One of the hostages, Mia Leimberg, 17, was abducted along with her dog, a Shih Tzu named Bella, from Kibbutz Nir Yitzhak. Leimberg, who was released with Bella in November as part of a prisoner swap that allowed 105 hostages to go free, told Israel Hayom that she hid Bella under a coat during the abduction. Her captors saw she had a dog only when the time came to climb down a ladder into the tunnel where Leimberg and other hostages were kept. They let her keep Bella, and the dog survived on meager leftovers for 50 days in captivity.
Others have been separated from their pets since the Hamas onslaught. A husky named Luna that was in Nir Oz on October 7 was later identified by her Israeli owner, Tal Rokni, who survived the massacre, in TikTok videos from Gaza. Disoriented and held on a short leash, the dog identified as Luna is seen barking frantically in the video, which someone titled “a dog from the settlements” in Arabic. Luna has not been found to this day.
The terrorists were not the only ones who crossed into Israel. An unknown number of civilians followed in their wake, many of them pillaging and looting equipment, farm animals, pets and souvenirs from border kibbutzim and moshavim.

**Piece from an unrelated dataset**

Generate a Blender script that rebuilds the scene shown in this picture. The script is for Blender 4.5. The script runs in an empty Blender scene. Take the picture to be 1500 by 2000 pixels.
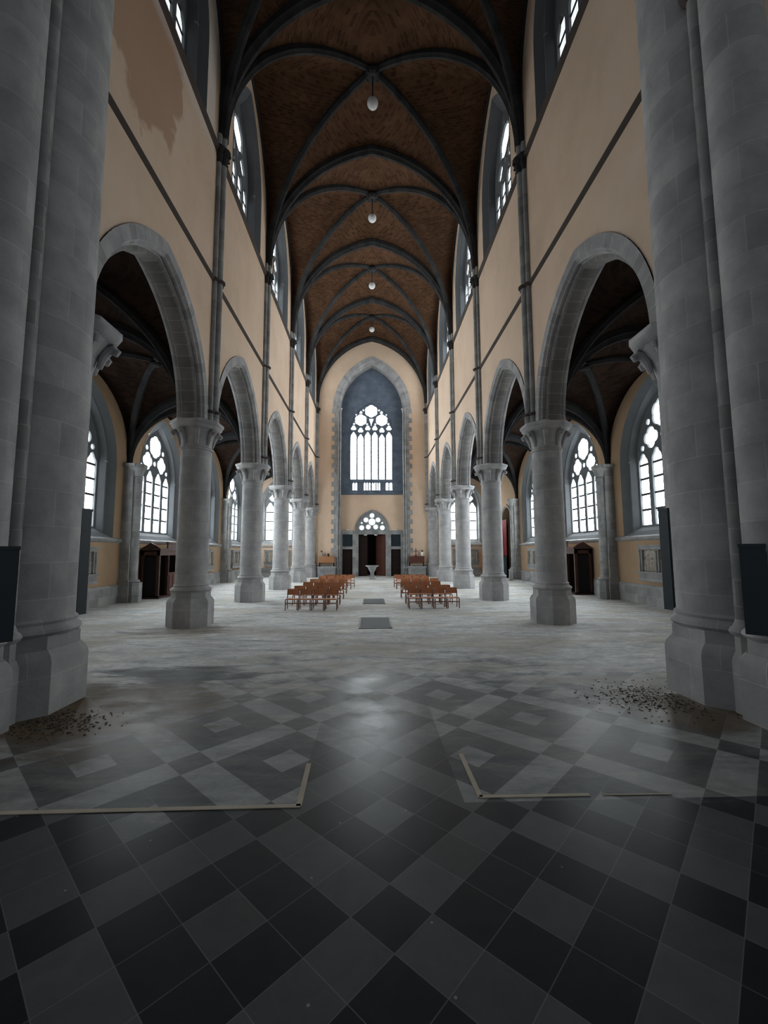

“Several horses were looted for sure, dogs, cats – the ones the looters and terrorists didn’t torture and kill, that is, and there were many such cases,” said Ozeri. “I even saw a bird in a cage being taken to Gaza,” he added.
The bird may have been Nappie, a female cockatiel that belongs to Yasmin Ra’anan, a survivor of the massacre of Kibbutz Be’eri. After the onslaught, Ra’anan, 56, discovered that Nappie and her cage were missing.
“I assumed they killed her,” she told The Times of Israel. But days later, a reservist posted online images of himself with a friendly cockatiel on his shoulder in Gaza, with a plea to share the picture in the hope of finding the owner in Israel.
On December 27, a soldier brought back Nappie to Ra’anan, the caretaker of Be’eri’s petting zoo. She has had Nappie for over eight years. Sobbing with relief, Ra’anan was too emotional to even thank the soldier. A video of the reunion shows Ra’anan repeating the animal’s name for minutes while crying and holding Nappie close to her chest.